Primera Lectura: del libro del Deuteronomio 26: 4-10
Salmo Responsorial, del salmo 90: Está conmigo,
Señor, en la tribulación
Segunda Lectura: de la carta del apóstol Pablo a los
romanos 10: 8-13
Evangelio: Lucas 4: 1-13.
Comenzamos
el miércoles un tiempo “fuerte”, la
Cuaresma, el largo y profundo acompañamiento de Jesús hasta la Resurrección, sin que
podamos dejar de lado lo que la precede: la Pasión y la Muerte.
Tiempo de
invocación, de meditación, de reorientación de lo que confesamos son los
valores que dirigen nuestras vidas; tiempo de crecer, más y más, en el
conocimiento de Jesucristo para ajustar nuestros pasos a su ejemplo; tiempo de
gracia y de perdón; tiempo de sincera conversión, de penitencia, de
arrepentimiento, de gratitud porque el Señor nos deja ver claro el camino ascensional,
no exento de dificultades y tentaciones, pero que lleva a la victoria sobre el
demonio, la soberbia y la temporalidad.
Las
lecturas nos proponen una confesión de fe, un “credo” activo, vivido,
histórico, comprometedor, que no se contenta con una aceptación de verdades
expresadas verbalmente a nivel ideológico-dogmático, sino que arranca de la
experiencia de un Dios que actúa, que está cerca, que libera, que promete y que
cumple, y espera, paciente, en reciprocidad, una respuesta libre, total y
convencida.
En el
Deuteronomio Moisés dicta la pauta, de parte de Yahvé: “Cuando presentes tus ofrendas…, dirás: mi padre fue un arameo
errante…, bajó a Egipto, ahí nos esclavizaron y oprimieron; pero el Señor nos
sacó con mano fuerte y brazo extendido.” La experiencia de vida, la
circunstancia adversa, la imposibilidad, hacen palpar la pequeñez del hombre,
de todo hombre; recibir la libertad “de” esa servidumbre, impulsa a ejercitar
la libertad “para” aceptar la
Alianza y entonces sí, con todo el ser: “adorar al Señor”. Que prosiga, como constante latido, el
reconocimiento que nos vuelve grandes: “Tú
eres mi Dios, en Ti confío”. No es una abstracción, es la realidad entre
las manos.
Ahí está,
al alcance del corazón y de la boca: “Declarar
que Jesús es El Señor”. Declarar es haber comprendido y aceptado que la
salvación viene de Dios a través del único Mediador que es Cristo, que
recibimos su mensaje y queremos llevarlo a la práctica; hacerlo, nos asegura “que seremos salvados por Él”.
El proceso
es mirarlo y admirarlo en su proceder; hombre como nosotros, está sometido a la
tentación.
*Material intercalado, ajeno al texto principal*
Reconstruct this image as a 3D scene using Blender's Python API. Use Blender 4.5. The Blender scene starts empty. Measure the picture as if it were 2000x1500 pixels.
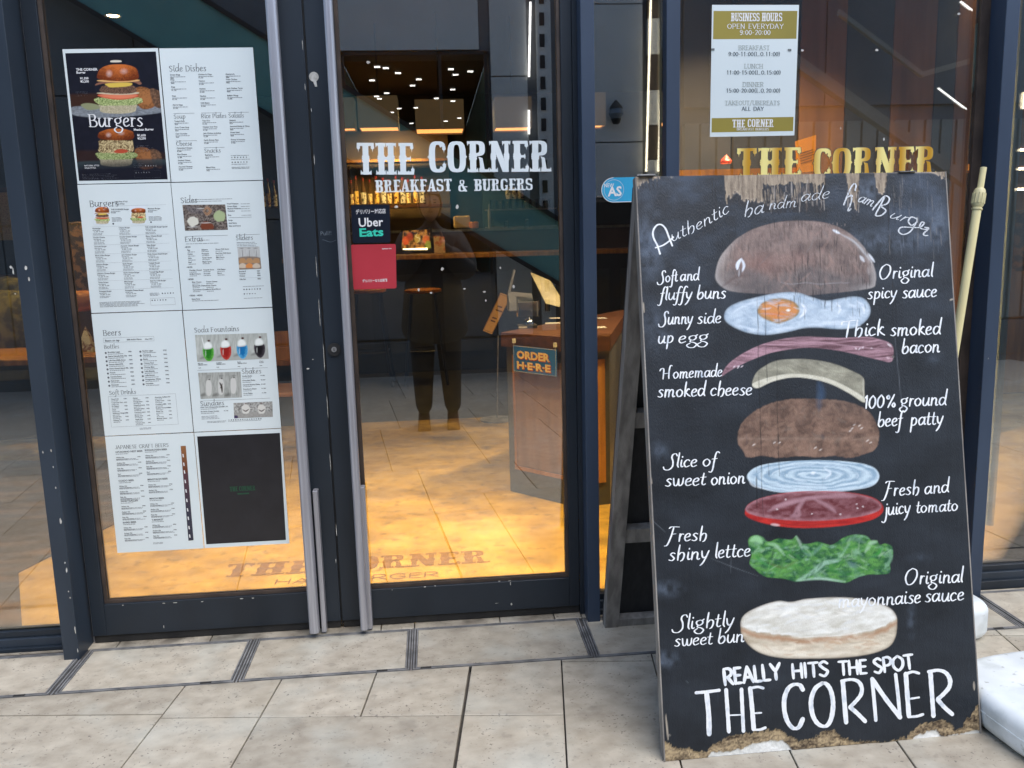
import bpy, math, random
import numpy as np
from mathutils import Vector, Matrix, noise as mnoise
random.seed(7); rng = np.random.RandomState(5)
R = math.radians
S = bpy.context.scene
COL = S.collection

# ------------------------------------------------------------------ camera
F_PX = 1700.0
CAM = np.array([1.14252491, -3.02012255, 1.38527149])
YAW, PIT, ROL = 8.54950621e-02, 1.69559331e-01, -2.72834964e-02
fwd = np.array([math.sin(YAW)*math.cos(PIT), math.cos(YAW)*math.cos(PIT), -math.sin(PIT)])
r0 = np.array([math.cos(YAW), -math.sin(YAW), 0.0]); u0 = np.cross(r0, fwd)
rgt = math.cos(ROL)*r0 + math.sin(ROL)*u0
upv = -math.sin(ROL)*r0 + math.cos(ROL)*u0
cd = bpy.data.cameras.new('camera'); cam = bpy.data.objects.new('camera', cd); COL.objects.link(cam)
cam.matrix_world = Matrix(((rgt[0], upv[0], -fwd[0], CAM[0]), (rgt[1], upv[1], -fwd[1], CAM[1]), (rgt[2], upv[2], -fwd[2], CAM[2]), (0, 0, 0, 1)))
cd.sensor_fit = 'HORIZONTAL'; cd.sensor_width = 36; cd.lens = F_PX/2000*36
cd.clip_start = 0.02; cd.clip_end = 400
S.camera = cam

# ------------------------------------------------------------------ sky, sun, exposure
SUN_EL, SUN_AZ = R(60), R(148)         # azimuth from +Y towards +X: a hazy sun over the passage, behind the viewer to the right
w = bpy.data.worlds.new("World"); S.world = w; w.use_nodes = True
nt = w.node_tree; bg = nt.nodes['Background']
sky = nt.nodes.new('ShaderNodeTexSky'); sky.sky_type = 'NISHITA'; sky.sun_disc = False
sky.sun_elevation = SUN_EL; sky.sun_rotation = SUN_AZ
nt.links.new(sky.outputs[0], bg.inputs[0]); bg.inputs[1].default_value = 0.15
sl = bpy.data.lights.new('sun', 'SUN'); so = bpy.data.objects.new('sun', sl); COL.objects.link(so)
sl.energy = 1.5; sl.angle = R(55); sl.color = (1.0, 0.95, 0.88)
sd = Vector((math.sin(SUN_AZ)*math.cos(SUN_EL), math.cos(SUN_AZ)*math.cos(SUN_EL), math.sin(SUN_EL)))
so.rotation_euler = sd.to_track_quat('Z', 'Y').to_euler(); so.location = (4, 6, 12)
S.view_settings.view_transform = 'Standard'; S.view_settings.look = 'None'
S.view_settings.exposure = 1.05; S.view_settings.gamma = 1.0; S.view_settings.use_curve_mapping = False
S.render.engine = 'CYCLES'
S.cycles.use_denoising = True
S.cycles.max_bounces = 10; S.cycles.transparent_max_bounces = 16; S.cycles.glossy_bounces = 4
S.cycles.sample_clamp_indirect = 6
S.cycles.caustics_reflective = False; S.cycles.caustics_refractive = False

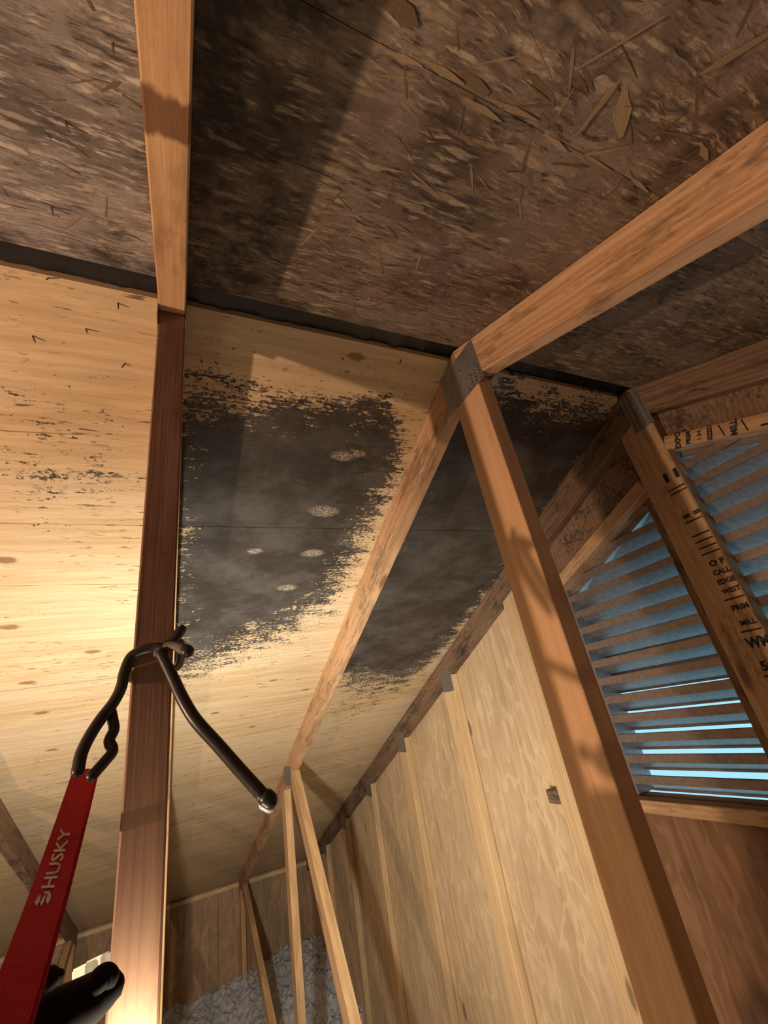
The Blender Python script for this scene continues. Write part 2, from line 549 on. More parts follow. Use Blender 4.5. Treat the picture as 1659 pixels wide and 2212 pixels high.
M['black'] = plain('black_plastic', (0.009, 0.008, 0.009), 0.85, 0, 0.1)
M['nail'] = plain('nail_steel', (0.45, 0.42, 0.38), 0.3, 0.9)
M['nail_rust'] = plain('rusty_nail', (0.10, 0.055, 0.035), 0.7, 0.3)
M['lens'] = plain('lit_lens', (0.9, 0.85, 0.7), 0.4, 0, 0.3, emit=((1.0, 0.88, 0.58), 0.25))
M['emitter'] = plain('lamp_glass', (0.9, 0.9, 0.85), 0.3, 0, 0.3, emit=((1.0, 0.92, 0.75), 6))
M['logo'] = plain('white_print', (0.80, 0.74, 0.74), 0.6)
M['drywall'] = plain('floor_board', (0.3, 0.28, 0.25), 0.9)


def webbing():
    k = NT('red_webbing', 0.65, 0.25)
    co = k.coords('Object')
    w1 = k.math('SINE', k.math('MULTIPLY', k.sep(co)[0], 4200.0))
    w2 = k.math('SINE', k.math('MULTIPLY', k.sep(co)[1], 2600.0))
    w = k.math('MULTIPLY', w1, w2)
    n = k.noise(co, 60, 3)
    c = k.mix(k.step(w, -0.6, 0.8), (0.42, 0.010, 0.026), (0.66, 0.022, 0.045))
    c = k.mix(k.math('MULTIPLY', k.step(n, 0.45, 0.7), 0.4), c, (0.36, 0.008, 0.02))
    k.bump(w, 0.5, 0.0006)
    return k.color(c)


M['web'] = webbing()


def insulation_mat():
    k = NT('blown_insulation', 0.95, 0.05)
    co = k.coords('Object')
    n = k.noise(co, 45, 5, 0.7)
    c = k.ramp(n, [(0.3, (0.36, 0.39, 0.44)), (0.5, (0.60, 0.64, 0.70)), (0.7, (0.74, 0.78, 0.84))])
    k.bump(k.noise(co, 130, 5, 0.75), 0.7, 0.012)
    return k.color(c)


M['insul'] = insulation_mat()

# ------------------------------------------------------------------ mould density maps (near slope also holds a painted shadow)
AB_D = [(0.0, 0.226), (0.213, 0.189), (0.36, 0.158), (0.482, 0.176), (0.549, 0.245), (0.557, 0.36), (0.515, 0.603), (0.503, 0.789), (0.356, 0.942), (0.0, 1.155)]
AB_F = [(0.0, 0.104), (0.246, 0.142), (0.475, 0.107), (0.596, 0.24), (0.60, 0.406), (0.583, 0.663), (0.56, 0.90), (0.40, 1.10), (0.0, 1.36)]
BC_D = [(0.62, 0.10), (0.834, 0.08), (1.25, 0.08), (1.228, 0.753), (1.181, 1.005), (1.144, 1.231), (1.05, 1.45), (0.62, 1.30)]  # mould, with the dark part carried on up to the ridge
BC_F = [(0.60, 0.03), (0.816, 0.01), (1.28, 0.01), (1.29, 0.81), (1.212, 1.316), (1.10, 1.60), (0.9, 1.80), (0.80, 1.95), (0.72, 1.55), (0.62, 1.45)]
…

El ejemplo a seguir: días de ayuno, de oración, de contacto con el
Padre, aprendamos que solamente de ahí vendrá la fuerza, la firmeza, la
victoria; tentación que a todos nos acosa: lo material, lo económico, el
consumismo; ante ella, la reacción
tajante: “No sólo de pan vive el hombre
sino de toda palabra que viene de la boca de Dios”.
Tentación
de poder, de riqueza, de influencia, de lograr el fin sin importar los medios:
Vuelve la claridad nacida del amor al Padre: “Adorarás al Señor tu Dios y a Él solo servirás”. Los ídolos que
nos engañan, caen por tierra. ¿Al fin comprenderemos?
Lo
espectacular, lo que, sin duda, convencería a la sociedad ansiosa de signos
especiales; Jesús, el Hijo en quien el Padre tiene todas sus complacencias
porque vive según su Voluntad, lo destroza: “No
tentarás al Señor tu Dios”.
Las
culturas cambian, el tentador se adecua a las nuevas circunstancias, y según
ellas, sigue poniendo tropiezos; es fuerte, nos cerca de mentiras, de vanas
ilusiones, nos incita a lo fácil, lo agradable, lo placentero…, a veces nos
sentimos desprotegidos, es el momento de afirmar nuestra fe: “Fiel es Dios que no permitirá que seamos
tentados más allá de nuestras fuerzas”.
Mil veces
lo hemos dicho, hagámoslo ahora más concientes: “No nos dejes caer en la tentación, mas líbranos de todo ma. Amén.”